Color has been known to impact human’s moods. Each color evokes a different emotion and used together can create a whole feeling. So if you have a conference room where you host meetings, the color of the walls may make a difference in the success of the sales pitches! In fact, color increases brand recognition by up to 80 percent, can improve readership by 40 percent and can improve comprehension by 73 percent.

So if you are trying to nudge your buyers into feeling both trust and confidence, painting the wall orange can help. If you want them to be more creative, paint the walls blue.
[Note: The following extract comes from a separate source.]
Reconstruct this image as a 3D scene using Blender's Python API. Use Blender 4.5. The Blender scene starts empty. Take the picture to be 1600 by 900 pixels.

Here are how other colors impact emotions, according to FreshHome Design and Architecture:

Blue is calming and cooling, promoting mental control and clear, creative thinking.
Pink lessens feelings of irritation, aggression, loneliness, discouragement and burden.
Red enhances feelings of strength and energy; it is associated with vitality and ambition.
Yellow makes people feel clear-headed and alert, allowing for clear thinking for decision making.
Orange helps ease emotions and boost self-esteem. It creates enthusiasm for life.

While color should be a deliberate part of an office culture, it's not the only thing that matters. Turns out that the way furniture is arranged can make a difference in putting both employees and visitors at ease. Placing chairs, workstations and other furniture strategically in a room can help make people more comfortable - which can lead to more positive relationships and higher sales volume. Even if potential clients aren’t frequenting a given office space, a comfortable layout can help employees relax and get down to business while in the office.

It’s also important for businesses to pay attention to textures - which is the flooring, fabric, upholstery and how they interact within a space. A harsh melding of colors, texture and arrangements could be off-putting to potential employees, business partners and vendors. Paying attention to the environment as a whole can make all of the difference.

See why paying attention to the design/furnish process makes a difference?